● REQUIREMENTS: Write out, exactly as given, every line from the one holding "Continue the Blender" to the one holding "bm, M['redprint'], stk)", including both.

DATA ROWS start

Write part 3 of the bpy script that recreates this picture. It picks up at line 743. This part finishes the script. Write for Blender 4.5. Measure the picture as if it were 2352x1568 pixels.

DATA ROWS end
DATA ROWS start

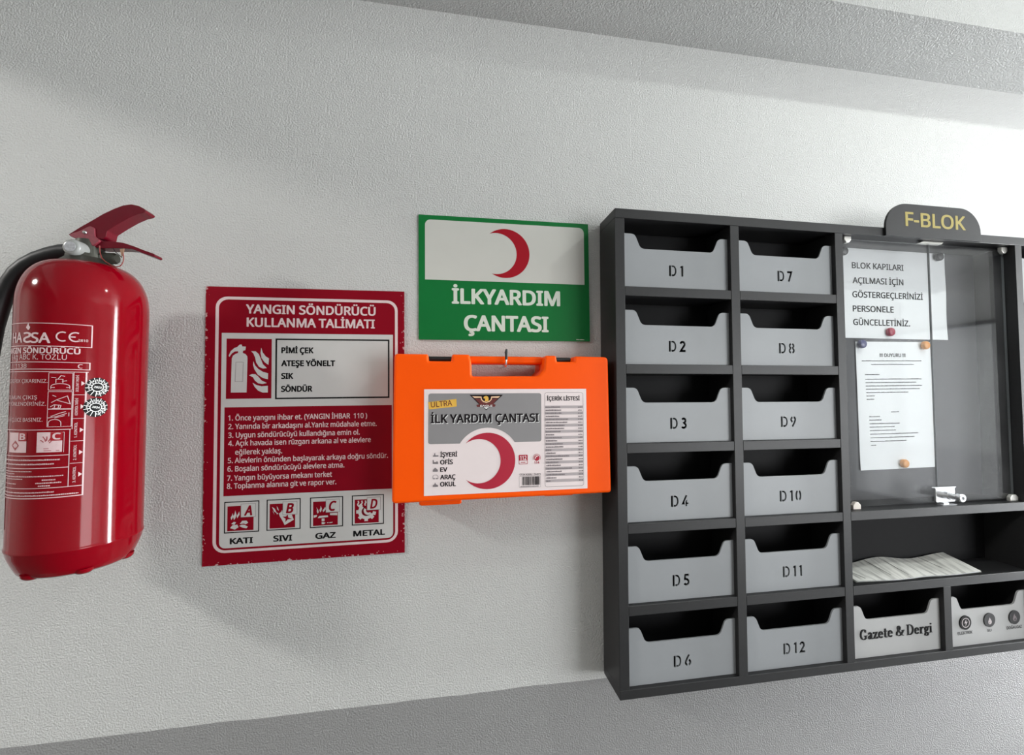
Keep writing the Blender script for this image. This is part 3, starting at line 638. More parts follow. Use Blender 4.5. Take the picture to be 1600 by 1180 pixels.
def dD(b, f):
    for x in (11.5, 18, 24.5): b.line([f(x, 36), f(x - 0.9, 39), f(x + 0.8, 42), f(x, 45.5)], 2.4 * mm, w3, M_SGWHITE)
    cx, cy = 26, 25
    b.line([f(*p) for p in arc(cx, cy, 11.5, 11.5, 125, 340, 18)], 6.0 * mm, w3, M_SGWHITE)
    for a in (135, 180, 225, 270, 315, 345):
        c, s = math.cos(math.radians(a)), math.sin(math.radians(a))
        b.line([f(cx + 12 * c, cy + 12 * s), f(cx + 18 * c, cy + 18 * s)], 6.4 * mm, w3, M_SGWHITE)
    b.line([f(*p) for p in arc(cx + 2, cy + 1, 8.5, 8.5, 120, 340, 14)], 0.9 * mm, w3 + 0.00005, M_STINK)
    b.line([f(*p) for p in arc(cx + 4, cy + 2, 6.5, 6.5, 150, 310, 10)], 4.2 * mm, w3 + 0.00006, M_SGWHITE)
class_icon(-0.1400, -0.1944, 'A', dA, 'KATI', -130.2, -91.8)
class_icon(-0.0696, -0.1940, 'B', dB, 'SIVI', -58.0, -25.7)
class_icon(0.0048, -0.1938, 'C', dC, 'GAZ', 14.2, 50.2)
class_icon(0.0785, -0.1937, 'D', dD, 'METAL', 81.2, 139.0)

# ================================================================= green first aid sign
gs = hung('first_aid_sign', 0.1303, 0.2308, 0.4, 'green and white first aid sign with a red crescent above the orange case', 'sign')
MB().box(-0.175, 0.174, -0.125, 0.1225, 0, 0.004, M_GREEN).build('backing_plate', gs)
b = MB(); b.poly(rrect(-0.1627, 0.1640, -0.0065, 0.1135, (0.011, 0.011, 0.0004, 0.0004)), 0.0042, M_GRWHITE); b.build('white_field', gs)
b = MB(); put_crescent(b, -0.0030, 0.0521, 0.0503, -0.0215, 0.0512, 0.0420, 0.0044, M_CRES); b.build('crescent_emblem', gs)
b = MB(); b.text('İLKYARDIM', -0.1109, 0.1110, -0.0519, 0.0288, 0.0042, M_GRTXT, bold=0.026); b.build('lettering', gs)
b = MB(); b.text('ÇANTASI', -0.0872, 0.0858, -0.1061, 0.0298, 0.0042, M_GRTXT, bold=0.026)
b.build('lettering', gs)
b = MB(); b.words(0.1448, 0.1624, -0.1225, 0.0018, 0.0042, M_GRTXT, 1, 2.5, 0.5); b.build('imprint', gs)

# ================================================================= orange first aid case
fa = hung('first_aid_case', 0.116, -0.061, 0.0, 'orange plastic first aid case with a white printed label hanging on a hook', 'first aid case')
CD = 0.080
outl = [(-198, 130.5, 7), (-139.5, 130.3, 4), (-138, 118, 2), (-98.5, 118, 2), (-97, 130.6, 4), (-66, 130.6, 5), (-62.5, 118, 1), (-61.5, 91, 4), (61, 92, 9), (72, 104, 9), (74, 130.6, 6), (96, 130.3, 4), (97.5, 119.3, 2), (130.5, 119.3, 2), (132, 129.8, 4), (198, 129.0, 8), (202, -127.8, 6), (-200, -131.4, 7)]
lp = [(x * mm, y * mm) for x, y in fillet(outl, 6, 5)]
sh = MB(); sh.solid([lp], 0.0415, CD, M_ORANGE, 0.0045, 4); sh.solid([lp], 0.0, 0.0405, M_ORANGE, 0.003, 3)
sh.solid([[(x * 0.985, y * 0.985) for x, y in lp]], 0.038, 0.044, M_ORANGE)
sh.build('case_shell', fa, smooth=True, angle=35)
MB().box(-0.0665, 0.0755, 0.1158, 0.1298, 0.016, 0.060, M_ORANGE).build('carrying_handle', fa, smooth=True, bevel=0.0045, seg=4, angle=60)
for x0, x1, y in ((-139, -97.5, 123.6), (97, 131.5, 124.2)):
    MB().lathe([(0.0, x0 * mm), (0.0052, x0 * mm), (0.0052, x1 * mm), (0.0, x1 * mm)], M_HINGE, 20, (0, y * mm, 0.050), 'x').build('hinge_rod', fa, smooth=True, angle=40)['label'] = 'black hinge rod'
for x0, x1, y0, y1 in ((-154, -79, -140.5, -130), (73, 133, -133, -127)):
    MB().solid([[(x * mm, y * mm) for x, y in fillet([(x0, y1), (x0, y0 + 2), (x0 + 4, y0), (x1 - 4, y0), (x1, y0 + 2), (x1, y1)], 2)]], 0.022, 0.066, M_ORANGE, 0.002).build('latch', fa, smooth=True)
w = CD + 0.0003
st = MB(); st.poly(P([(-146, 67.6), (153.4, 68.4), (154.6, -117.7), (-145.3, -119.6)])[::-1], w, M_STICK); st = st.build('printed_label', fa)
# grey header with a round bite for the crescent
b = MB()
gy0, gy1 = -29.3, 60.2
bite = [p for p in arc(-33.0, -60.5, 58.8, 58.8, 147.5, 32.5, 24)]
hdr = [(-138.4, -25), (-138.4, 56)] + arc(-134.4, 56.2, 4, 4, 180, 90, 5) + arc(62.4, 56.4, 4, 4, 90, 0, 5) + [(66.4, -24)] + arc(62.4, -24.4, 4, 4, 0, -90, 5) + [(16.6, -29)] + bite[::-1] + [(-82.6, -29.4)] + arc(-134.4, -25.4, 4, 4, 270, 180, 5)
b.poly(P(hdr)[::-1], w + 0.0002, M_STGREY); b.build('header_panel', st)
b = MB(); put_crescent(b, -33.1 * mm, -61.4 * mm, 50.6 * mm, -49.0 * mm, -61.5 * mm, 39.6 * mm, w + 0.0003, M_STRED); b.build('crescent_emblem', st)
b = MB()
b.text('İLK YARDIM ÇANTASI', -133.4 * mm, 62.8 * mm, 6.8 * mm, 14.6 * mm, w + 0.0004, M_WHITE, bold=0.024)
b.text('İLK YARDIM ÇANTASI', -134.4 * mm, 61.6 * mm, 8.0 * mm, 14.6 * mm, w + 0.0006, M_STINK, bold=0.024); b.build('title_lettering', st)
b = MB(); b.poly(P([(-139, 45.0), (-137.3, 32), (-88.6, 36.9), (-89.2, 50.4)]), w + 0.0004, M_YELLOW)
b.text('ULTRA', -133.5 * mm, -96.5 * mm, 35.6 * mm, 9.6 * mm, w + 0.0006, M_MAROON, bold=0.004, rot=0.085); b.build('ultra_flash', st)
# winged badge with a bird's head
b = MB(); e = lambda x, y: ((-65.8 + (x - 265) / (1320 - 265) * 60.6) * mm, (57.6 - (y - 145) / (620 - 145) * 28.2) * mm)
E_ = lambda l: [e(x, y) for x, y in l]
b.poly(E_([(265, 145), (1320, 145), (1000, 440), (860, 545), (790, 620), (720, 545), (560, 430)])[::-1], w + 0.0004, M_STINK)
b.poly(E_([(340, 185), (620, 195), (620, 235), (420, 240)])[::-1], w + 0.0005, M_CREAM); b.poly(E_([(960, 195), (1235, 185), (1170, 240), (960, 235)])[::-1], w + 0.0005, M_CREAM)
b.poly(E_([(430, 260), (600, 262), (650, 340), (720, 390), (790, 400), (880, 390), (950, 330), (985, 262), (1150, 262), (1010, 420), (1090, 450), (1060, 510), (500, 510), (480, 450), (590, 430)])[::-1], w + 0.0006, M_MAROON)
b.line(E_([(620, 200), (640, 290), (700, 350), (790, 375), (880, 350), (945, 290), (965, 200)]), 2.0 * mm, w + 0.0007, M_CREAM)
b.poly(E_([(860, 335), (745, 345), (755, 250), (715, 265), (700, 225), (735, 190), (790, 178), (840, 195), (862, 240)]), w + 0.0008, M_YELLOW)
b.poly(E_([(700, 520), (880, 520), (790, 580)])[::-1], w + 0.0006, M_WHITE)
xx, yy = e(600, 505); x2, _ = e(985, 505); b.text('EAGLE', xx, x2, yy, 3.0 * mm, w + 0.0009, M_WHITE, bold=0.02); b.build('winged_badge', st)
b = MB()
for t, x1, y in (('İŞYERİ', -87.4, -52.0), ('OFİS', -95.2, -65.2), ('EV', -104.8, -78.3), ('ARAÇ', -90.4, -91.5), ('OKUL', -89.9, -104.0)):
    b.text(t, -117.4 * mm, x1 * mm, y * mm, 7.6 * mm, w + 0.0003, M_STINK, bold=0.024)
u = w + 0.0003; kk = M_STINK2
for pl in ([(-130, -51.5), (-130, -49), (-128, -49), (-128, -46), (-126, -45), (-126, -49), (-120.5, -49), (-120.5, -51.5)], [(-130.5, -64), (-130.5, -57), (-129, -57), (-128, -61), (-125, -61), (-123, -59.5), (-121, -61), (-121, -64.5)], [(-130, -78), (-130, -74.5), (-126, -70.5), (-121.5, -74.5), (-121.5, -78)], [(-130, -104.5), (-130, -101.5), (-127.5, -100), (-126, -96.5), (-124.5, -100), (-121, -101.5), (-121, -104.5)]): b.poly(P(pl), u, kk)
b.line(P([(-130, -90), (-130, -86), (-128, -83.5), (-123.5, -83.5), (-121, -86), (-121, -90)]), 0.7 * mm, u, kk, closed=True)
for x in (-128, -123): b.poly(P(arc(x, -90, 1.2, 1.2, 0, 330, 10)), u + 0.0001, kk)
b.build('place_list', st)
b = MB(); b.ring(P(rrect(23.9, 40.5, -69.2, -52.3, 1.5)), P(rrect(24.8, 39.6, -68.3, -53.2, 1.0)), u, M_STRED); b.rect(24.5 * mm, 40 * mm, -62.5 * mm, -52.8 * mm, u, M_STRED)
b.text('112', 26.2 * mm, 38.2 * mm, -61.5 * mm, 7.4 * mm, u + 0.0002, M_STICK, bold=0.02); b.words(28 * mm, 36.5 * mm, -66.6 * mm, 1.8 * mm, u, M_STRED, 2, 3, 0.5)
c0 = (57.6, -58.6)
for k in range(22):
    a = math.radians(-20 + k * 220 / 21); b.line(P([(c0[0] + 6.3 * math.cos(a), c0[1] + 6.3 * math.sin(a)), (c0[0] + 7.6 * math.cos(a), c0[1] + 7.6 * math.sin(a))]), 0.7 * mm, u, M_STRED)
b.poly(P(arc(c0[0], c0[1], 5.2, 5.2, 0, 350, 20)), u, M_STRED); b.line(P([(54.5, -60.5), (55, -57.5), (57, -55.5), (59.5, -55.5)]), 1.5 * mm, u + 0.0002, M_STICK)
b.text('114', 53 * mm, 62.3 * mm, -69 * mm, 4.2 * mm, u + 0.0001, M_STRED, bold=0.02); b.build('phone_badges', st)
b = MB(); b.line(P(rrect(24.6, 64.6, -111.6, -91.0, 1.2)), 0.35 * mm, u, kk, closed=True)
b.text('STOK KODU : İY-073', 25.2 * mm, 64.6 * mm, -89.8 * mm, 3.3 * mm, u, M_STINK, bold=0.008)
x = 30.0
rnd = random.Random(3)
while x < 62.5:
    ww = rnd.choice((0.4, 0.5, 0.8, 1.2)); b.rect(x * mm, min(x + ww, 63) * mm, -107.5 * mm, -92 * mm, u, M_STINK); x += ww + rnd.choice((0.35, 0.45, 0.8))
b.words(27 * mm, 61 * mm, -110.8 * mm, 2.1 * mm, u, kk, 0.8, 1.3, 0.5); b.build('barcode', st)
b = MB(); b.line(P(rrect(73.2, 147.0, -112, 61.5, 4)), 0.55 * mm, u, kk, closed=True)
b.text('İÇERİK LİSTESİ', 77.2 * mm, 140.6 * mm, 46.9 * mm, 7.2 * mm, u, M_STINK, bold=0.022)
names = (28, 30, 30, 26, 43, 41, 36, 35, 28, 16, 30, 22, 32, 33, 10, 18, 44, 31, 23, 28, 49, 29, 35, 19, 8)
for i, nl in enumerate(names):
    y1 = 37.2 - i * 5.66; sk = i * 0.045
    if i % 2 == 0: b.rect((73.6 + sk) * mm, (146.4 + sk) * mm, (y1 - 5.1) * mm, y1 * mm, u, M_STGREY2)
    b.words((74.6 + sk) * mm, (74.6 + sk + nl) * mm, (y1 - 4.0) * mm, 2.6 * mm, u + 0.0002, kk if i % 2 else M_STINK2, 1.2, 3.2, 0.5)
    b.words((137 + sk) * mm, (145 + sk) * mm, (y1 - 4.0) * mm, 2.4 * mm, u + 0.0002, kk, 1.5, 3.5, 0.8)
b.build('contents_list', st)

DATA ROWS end
DATA ROWS start

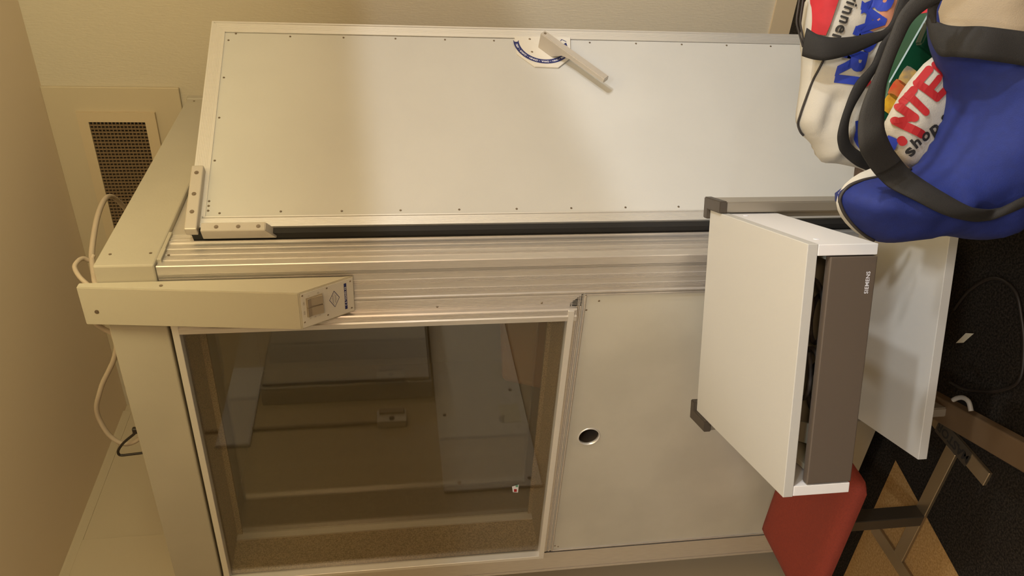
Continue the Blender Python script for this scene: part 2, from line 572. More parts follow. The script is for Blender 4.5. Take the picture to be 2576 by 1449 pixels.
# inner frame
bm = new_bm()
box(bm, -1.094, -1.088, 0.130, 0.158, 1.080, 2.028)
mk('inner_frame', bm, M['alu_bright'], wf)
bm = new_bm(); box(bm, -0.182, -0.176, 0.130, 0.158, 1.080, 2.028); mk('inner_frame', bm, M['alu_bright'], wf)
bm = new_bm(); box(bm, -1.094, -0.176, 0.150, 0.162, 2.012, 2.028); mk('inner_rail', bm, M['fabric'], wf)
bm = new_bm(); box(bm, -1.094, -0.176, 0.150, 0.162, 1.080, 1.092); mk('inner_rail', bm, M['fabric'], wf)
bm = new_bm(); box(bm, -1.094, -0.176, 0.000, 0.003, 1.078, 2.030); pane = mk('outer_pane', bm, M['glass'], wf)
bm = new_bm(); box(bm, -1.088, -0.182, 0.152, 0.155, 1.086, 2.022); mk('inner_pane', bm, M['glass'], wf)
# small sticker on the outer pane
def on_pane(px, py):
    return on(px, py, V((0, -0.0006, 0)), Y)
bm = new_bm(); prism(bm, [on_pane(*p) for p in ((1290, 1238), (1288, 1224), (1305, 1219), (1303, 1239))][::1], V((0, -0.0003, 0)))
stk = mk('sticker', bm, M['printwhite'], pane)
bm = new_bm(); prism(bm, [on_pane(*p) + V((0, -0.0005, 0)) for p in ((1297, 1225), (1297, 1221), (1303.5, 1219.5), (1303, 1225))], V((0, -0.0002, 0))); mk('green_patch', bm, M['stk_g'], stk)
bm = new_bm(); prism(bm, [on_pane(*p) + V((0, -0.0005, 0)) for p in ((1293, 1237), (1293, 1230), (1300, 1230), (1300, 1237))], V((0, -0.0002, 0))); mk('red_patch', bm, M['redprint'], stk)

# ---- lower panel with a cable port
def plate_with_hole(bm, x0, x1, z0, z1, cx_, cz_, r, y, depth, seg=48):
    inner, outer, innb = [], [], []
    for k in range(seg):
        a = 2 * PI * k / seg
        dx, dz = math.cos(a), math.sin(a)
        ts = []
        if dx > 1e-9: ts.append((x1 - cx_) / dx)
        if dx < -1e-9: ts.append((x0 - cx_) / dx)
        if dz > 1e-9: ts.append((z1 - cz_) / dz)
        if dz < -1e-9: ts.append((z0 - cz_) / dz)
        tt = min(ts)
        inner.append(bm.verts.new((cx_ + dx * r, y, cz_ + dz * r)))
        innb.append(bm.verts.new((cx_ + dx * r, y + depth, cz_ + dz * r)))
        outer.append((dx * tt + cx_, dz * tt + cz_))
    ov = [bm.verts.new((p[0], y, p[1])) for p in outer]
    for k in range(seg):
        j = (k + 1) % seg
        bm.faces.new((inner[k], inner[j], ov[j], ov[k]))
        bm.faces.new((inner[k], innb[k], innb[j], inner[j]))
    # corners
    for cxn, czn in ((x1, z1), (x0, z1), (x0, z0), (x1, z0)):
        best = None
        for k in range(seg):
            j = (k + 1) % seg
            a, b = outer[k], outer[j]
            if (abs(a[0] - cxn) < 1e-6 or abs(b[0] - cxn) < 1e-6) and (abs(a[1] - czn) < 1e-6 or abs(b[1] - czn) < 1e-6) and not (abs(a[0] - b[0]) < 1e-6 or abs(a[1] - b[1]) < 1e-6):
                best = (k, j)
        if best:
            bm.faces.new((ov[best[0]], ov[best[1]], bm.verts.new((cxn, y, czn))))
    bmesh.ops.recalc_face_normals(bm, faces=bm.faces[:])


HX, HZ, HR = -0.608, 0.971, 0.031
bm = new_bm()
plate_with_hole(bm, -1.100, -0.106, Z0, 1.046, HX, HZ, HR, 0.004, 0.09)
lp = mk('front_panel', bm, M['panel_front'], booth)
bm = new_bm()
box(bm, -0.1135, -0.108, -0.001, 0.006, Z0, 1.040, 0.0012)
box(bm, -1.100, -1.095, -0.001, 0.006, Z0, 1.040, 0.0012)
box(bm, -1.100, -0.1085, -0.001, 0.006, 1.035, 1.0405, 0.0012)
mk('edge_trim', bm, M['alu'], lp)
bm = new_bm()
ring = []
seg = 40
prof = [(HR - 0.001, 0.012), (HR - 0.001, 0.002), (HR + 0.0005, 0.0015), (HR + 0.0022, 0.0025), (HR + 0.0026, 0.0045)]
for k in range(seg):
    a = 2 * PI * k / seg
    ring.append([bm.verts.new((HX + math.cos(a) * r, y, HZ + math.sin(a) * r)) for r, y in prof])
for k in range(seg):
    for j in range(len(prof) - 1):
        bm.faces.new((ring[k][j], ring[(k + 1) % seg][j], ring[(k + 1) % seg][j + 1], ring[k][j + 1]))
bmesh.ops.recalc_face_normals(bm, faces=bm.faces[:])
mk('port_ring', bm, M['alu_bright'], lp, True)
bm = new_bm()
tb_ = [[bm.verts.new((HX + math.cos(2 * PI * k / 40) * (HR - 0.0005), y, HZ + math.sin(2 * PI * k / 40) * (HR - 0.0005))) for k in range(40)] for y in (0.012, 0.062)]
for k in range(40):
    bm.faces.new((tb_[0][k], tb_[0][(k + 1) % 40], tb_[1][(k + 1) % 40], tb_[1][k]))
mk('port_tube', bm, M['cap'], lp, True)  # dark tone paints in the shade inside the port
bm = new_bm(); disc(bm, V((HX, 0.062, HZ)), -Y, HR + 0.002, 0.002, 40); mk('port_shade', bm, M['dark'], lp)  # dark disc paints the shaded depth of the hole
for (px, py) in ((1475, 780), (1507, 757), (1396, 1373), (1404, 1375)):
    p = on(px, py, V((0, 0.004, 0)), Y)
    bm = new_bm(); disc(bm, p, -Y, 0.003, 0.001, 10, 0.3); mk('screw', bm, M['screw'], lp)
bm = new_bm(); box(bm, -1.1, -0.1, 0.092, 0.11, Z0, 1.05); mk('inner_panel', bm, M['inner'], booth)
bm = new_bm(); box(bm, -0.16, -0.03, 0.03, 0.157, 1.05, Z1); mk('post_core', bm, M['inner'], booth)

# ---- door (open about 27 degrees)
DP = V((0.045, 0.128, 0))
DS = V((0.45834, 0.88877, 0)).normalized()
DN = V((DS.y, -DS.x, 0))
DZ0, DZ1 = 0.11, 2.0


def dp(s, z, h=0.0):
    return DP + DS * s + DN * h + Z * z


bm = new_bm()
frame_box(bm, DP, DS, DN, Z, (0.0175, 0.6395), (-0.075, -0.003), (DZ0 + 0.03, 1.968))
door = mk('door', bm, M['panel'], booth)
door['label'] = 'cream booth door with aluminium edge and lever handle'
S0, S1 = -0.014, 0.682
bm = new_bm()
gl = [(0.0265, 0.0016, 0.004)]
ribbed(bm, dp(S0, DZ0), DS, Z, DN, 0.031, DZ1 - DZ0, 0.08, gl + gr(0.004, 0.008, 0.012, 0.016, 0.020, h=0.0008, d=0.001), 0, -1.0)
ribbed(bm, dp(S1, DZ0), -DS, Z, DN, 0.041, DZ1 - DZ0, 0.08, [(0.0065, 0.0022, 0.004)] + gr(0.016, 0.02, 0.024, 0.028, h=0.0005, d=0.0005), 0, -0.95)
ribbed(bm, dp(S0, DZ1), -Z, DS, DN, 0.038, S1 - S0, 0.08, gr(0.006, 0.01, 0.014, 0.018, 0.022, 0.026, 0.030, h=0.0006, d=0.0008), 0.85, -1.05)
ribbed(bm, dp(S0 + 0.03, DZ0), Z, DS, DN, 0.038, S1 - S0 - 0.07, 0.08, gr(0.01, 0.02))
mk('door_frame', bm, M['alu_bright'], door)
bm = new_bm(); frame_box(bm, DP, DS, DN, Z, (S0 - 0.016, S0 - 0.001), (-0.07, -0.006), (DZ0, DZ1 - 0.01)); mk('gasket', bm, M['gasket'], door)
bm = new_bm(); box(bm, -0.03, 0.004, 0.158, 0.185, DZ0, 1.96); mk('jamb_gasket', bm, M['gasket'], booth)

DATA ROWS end

● EXERCISE ANSWER:
Continue the Blender Python script for this scene: part 2, from line 572. More parts follow. The script is for Blender 4.5. Take the picture to be 2576 by 1449 pixels.
# inner frame
bm = new_bm()
box(bm, -1.094, -1.088, 0.130, 0.158, 1.080, 2.028)
mk('inner_frame', bm, M['alu_bright'], wf)
bm = new_bm(); box(bm, -0.182, -0.176, 0.130, 0.158, 1.080, 2.028); mk('inner_frame', bm, M['alu_bright'], wf)
bm = new_bm(); box(bm, -1.094, -0.176, 0.150, 0.162, 2.012, 2.028); mk('inner_rail', bm, M['fabric'], wf)
bm = new_bm(); box(bm, -1.094, -0.176, 0.150, 0.162, 1.080, 1.092); mk('inner_rail', bm, M['fabric'], wf)
bm = new_bm(); box(bm, -1.094, -0.176, 0.000, 0.003, 1.078, 2.030); pane = mk('outer_pane', bm, M['glass'], wf)
bm = new_bm(); box(bm, -1.088, -0.182, 0.152, 0.155, 1.086, 2.022); mk('inner_pane', bm, M['glass'], wf)
# small sticker on the outer pane
def on_pane(px, py):
    return on(px, py, V((0, -0.0006, 0)), Y)
bm = new_bm(); prism(bm, [on_pane(*p) for p in ((1290, 1238), (1288, 1224), (1305, 1219), (1303, 1239))][::1], V((0, -0.0003, 0)))
stk = mk('sticker', bm, M['printwhite'], pane)
bm = new_bm(); prism(bm, [on_pane(*p) + V((0, -0.0005, 0)) for p in ((1297, 1225), (1297, 1221), (1303.5, 1219.5), (1303, 1225))], V((0, -0.0002, 0))); mk('green_patch', bm, M['stk_g'], stk)
bm = new_bm(); prism(bm, [on_pane(*p) + V((0, -0.0005, 0)) for p in ((1293, 1237), (1293, 1230), (1300, 1230), (1300, 1237))], V((0, -0.0002, 0))); mk('red_patch', bm, M['redprint'], stk)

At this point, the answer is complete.